The interim chief of the D.C. Metropolitan Police Department shoved a pile of trouble onto his desk this week when he put 13 senior commanders on administrative leave amid an investigation into alleged crime data manipulation. If true, the charge goes to the heart of policing: honest numbers that guide patrols, resources, and public trust. This is not bureaucracy squabbling. This is the record of public safety itself.
What the MPD probe says about crime data manipulation
Interim Chief Jeffery Carroll has served termination notices to a dozen-plus captains and higher-ranking officers while an internal review looks into whether crime statistics were mishandled or even altered. Many of those targeted served under former Chief Pamela Smith and held major operational posts. Carroll has called the investigation a “personnel matter,” and the department insists the officers get due process. Still, the secrecy—promised by internal policy—leaves residents and victims wondering what was changed and for how long.

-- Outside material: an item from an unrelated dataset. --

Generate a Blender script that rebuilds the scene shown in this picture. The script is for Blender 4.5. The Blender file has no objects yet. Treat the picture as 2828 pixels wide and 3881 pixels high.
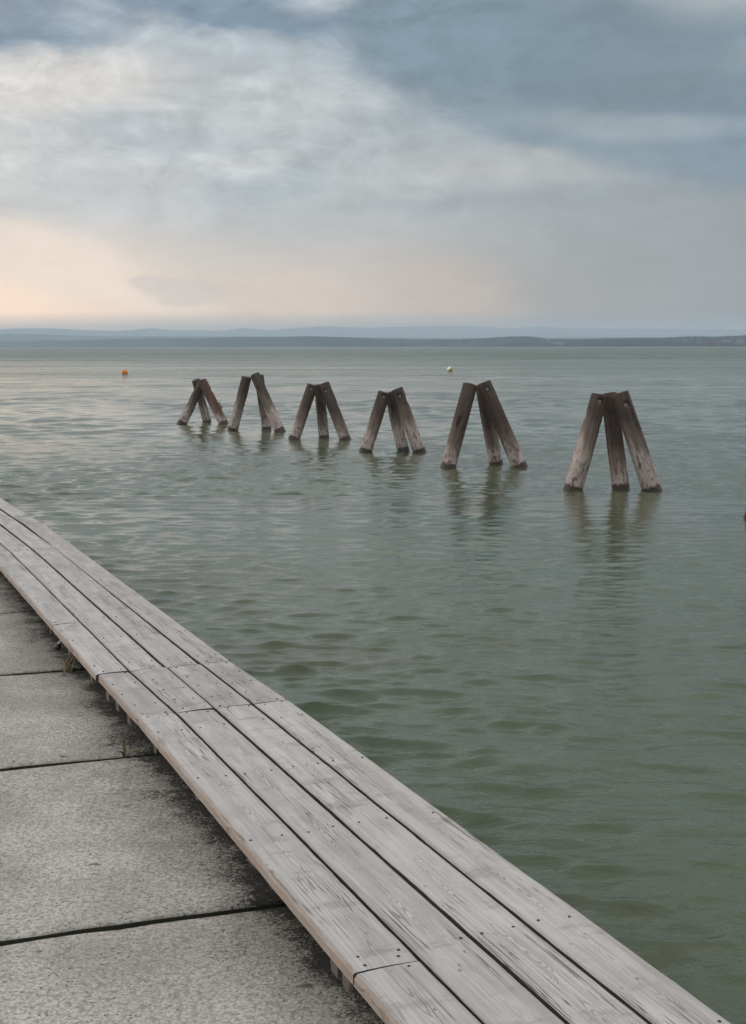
import bpy, bmesh, math, random
import numpy as np
from mathutils import Vector, Matrix, noise as mnoise
R = math.radians
scene = bpy.context.scene
COL = scene.collection

# ------------------------------------------------------------------ camera
CAM_Z = 2.30
cd = bpy.data.cameras.new('camera'); cam = bpy.data.objects.new('camera', cd); COL.objects.link(cam)
cd.sensor_fit = 'VERTICAL'; cd.sensor_height = 24.0; cd.lens = 24.0 * 5000 / 3881
cd.clip_start = 0.05; cd.clip_end = 60000
pitch, roll = R(7.198), 0.0030
F = Vector((0, math.cos(pitch), -math.sin(pitch))); U0 = Vector((0, math.sin(pitch), math.cos(pitch))); R0 = Vector((1, 0, 0))
RR = R0 * math.cos(roll) - U0 * math.sin(roll); UU = U0 * math.cos(roll) + R0 * math.sin(roll)
M = Matrix((RR, UU, -F)).transposed().to_4x4(); M.translation = Vector((0, 0, CAM_Z))
cam.matrix_world = M
scene.camera = cam

# ------------------------------------------------------------------ node helper
def S(r, g, b):
    f = lambda c: (c / 255 / 12.92) if c / 255 <= 0.04045 else ((c / 255 + 0.055) / 1.055) ** 2.4
    return (f(r), f(g), f(b), 1.0)

class G:
    def __init__(self, tree): self.t = tree; tree.nodes.clear()
    def new(self, ty, **kw):
        n = self.t.nodes.new(ty)
        for k, v in kw.items(): setattr(n, k, v)
        return n
    def put(self, sock, v):
        if v is None: return
        if isinstance(v, bpy.types.NodeSocket): self.t.links.new(v, sock)
        elif isinstance(v, (int, float)) and sock.type in ('RGBA',): sock.default_value = (v, v, v, 1)
        elif isinstance(v, (int, float)) and sock.type == 'VECTOR': sock.default_value = (v, v, v)
        else: sock.default_value = v
    def m(self, op, a, b=None, c=None, clamp=False):
        n = self.new('ShaderNodeMath', operation=op, use_clamp=clamp)
        for i, v in enumerate((a, b, c)): self.put(n.inputs[i], v)
        return n.outputs[0]
    def vm(self, op, a, b=None, scale=None):
        n = self.new('ShaderNodeVectorMath', operation=op)
        self.put(n.inputs[0], a); self.put(n.inputs[1], b)
        if scale is not None: self.put(n.inputs['Scale'], scale)
        return n.outputs['Value'] if op in ('LENGTH', 'DOT_PRODUCT', 'DISTANCE') else n.outputs[0]
    def xyz(self, v):
        n = self.new('ShaderNodeSeparateXYZ'); self.put(n.inputs[0], v); return n.outputs[0], n.outputs[1], n.outputs[2]
    def vec(self, x, y, z):
        n = self.new('ShaderNodeCombineXYZ'); self.put(n.inputs[0], x); self.put(n.inputs[1], y); self.put(n.inputs[2], z); return n.outputs[0]
    def noise(self, vec, scale, detail=4, rough=0.55, dist=0.0, color=False):
        n = self.new('ShaderNodeTexNoise'); self.put(n.inputs['Vector'], vec); self.put(n.inputs['Scale'], scale)
        n.inputs['Detail'].default_value = detail; n.inputs['Roughness'].default_value = rough; n.inputs['Distortion'].default_value = dist
        return n.outputs['Color'] if color else n.outputs['Fac']
    def vor(self, vec, scale, feature='F1', out='Distance', rnd=1.0):
        n = self.new('ShaderNodeTexVoronoi', feature=feature); self.put(n.inputs['Vector'], vec); self.put(n.inputs['Scale'], scale)
        n.inputs['Randomness'].default_value = rnd
        return n.outputs[out]
    def mr(self, v, a, b, c=0.0, d=1.0, smooth=True):
        n = self.new('ShaderNodeMapRange', interpolation_type='SMOOTHSTEP' if smooth else 'LINEAR', clamp=True)
        for i, x in enumerate((v, a, b, c, d)): self.put(n.inputs[i], x)
        return n.outputs[0]
    def mix(self, f, a, b, mode='MIX'):
        n = self.new('ShaderNodeMix', data_type='RGBA', blend_type=mode)
        self.put(n.inputs[0], f); self.put(n.inputs[6], a); self.put(n.inputs[7], b); return n.outputs[2]
    def ramp(self, v, stops):
        n = self.new('ShaderNodeValToRGB'); e = n.color_ramp.elements
        while len(e) < len(stops): e.new(0.5)
        for el, (p, c) in zip(e, stops): el.position = p; el.color = c
        self.put(n.inputs[0], v); return n.outputs[0]
    def bump(self, h, strength=0.5, dist=0.01, normal=None, fw=0.1):
        n = self.new('ShaderNodeBump'); n.inputs['Strength'].default_value = strength; n.inputs['Distance'].default_value = dist; n.inputs['Filter Width'].default_value = fw
        self.put(n.inputs['Height'], h); self.put(n.inputs['Normal'], normal); return n.outputs[0]
    def geo(self): return self.new('ShaderNodeNewGeometry').outputs['Position']
    def obj(self): return self.new('ShaderNodeTexCoord').outputs['Object']
    def rnd(self): return self.new('ShaderNodeObjectInfo').outputs['Random']
    def pbr(self, color, rough=0.8, normal=None, spec=0.4, ior=None, metal=0.0):
        p = self.new('ShaderNodeBsdfPrincipled'); o = self.new('ShaderNodeOutputMaterial')
        self.put(p.inputs['Base Color'], color); self.put(p.inputs['Roughness'], rough); self.put(p.inputs['Normal'], normal)
        self.put(p.inputs['Specular IOR Level'], spec); self.put(p.inputs['Metallic'], metal)
        if ior: p.inputs['IOR'].default_value = ior
        self.t.links.new(p.outputs[0], o.inputs['Surface']); return p

def mat(name):
    m = bpy.data.materials.new(name); m.use_nodes = True
    return m, G(m.node_tree)

# ------------------------------------------------------------------ world: heavy evening cloud over a Nishita sky
SUN_AZ, SUN_EL = R(-78), R(32)          # azimuth clockwise from +Y
world = bpy.data.worlds.new('World'); scene.world = world; world.use_nodes = True
g = G(world.node_tree)
BG = 0.10
HAZE_D, HAZE_TOP, HAZE_AIR = 2.5e-4, 165.0, (0.345, 0.405, 0.45)
dirv = g.new('ShaderNodeTexCoord').outputs['Generated']
sky = g.new('ShaderNodeTexSky', sky_type='NISHITA', sun_disc=False)
sky.sun_elevation = SUN_EL; sky.sun_rotation = SUN_AZ; sky.dust_density = 2.0
dx, dy, dz = g.xyz(dirv)
u = g.m('MULTIPLY', g.m('ARCTAN2', dx, dy), 57.2958)
v = g.m('MULTIPLY', g.m('ARCSINE', dz), 57.2958)
st = g.vm('MULTIPLY', dirv, (1.0, 1.0, 2.1))
n1 = g.noise(st, 9.0, 3, 0.55, color=True)
n2 = g.noise(g.vm('ADD', st, (3.1, 7.7, 1.3)), 24.0, 5, 0.66, color=True)
w1 = g.vm('MULTIPLY', g.vm('SUBTRACT', n1, (0.5, 0.5, 0.5)), (4.2, 2.0, 0))
w2 = g.vm('MULTIPLY', g.vm('SUBTRACT', n2, (0.5, 0.5, 0.5)), (2.8, 1.5, 0))
P0 = g.vec(u, v, 0.0)
PS = g.vm('ADD', P0, g.vm('ADD', g.vm('SCALE', w1, scale=0.7), g.vm('SCALE', w2, scale=0.4)))   # softly warped
PW = g.vm('ADD', P0, g.vm('ADD', w1, w2))                                                        # strongly warped
us, vs, _ = g.xyz(PS)
# broad colour of the cloud deck by bearing, at three heights
def bearing(stops):
    lo, hi = -60.0, 60.0
    return g.ramp(g.mr(us, lo, hi, smooth=False), [((p - lo) / (hi - lo), S(*c)) for p, c in stops])
low = bearing([(-60, (205, 200, 195)), (-24, (250, 224, 203)), (-15, (250, 223, 203)), (-8, (218, 205, 194)), (-2, (200, 191, 185)), (4, (187, 181, 177)), (8, (170, 169, 170)), (17, (150, 157, 163)), (60, (158, 166, 172))])
mid = bearing([(-60, (190, 196, 200)), (-18, (206, 205, 203)), (-10, (194, 197, 199)), (-3, (184, 188, 190)), (4, (180, 185, 187)), (9, (163, 170, 174)), (17, (150, 157, 160)), (60, (160, 168, 175))])
top = bearing([(-60, (184, 192, 200)), (-16, (202, 203, 203)), (-9, (190, 195, 198)), (-3, (176, 185, 190)), (3, (150, 166, 176)), (9, (138, 154, 166)), (17, (140, 156, 165)), (60, (165, 176, 184))])
base = g.mix(g.mr(vs, 2.0, 6.0), low, mid)
base = g.mix(g.mr(vs, 6.5, 11.5), base, top)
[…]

Why honest crime statistics matter
Crime data isn’t just numbers for reporters to quote. It decides where officers are sent, how resources are budgeted, and how the public judges whether leaders are keeping neighborhoods safe. When those numbers look “better” because someone tweaked a spreadsheet, real victims get ignored and good policing gets punished. Police union leaders and regular citizens are right to demand transparency—especially since misleading crime stats can be used as cover for poor leadership or political spin.
Congressional oversight should step in if local leaders won’t
The controversy has already drawn attention from Capitol Hill, where Rep. James Comer wants the internal report. That’s the right call. If local officials hide an audit that shows misconduct, federal oversight is the necessary backstop. Transparency here is not a “gotcha” move; it’s civic housekeeping. If anyone cooked the books to make crime look lower for political gain, they should face real consequences—not just a waiting period framed as “due process.”
Bottom line: D.C. residents deserve straight answers about their safety. The MPD must stop treating this as a private personnel drama and start treating it like a public trust issue. Honest crime data means honest policy. If leaders prefer polished press releases over truth, the city’s neighborhoods will keep paying the price—one altered statistic at a time.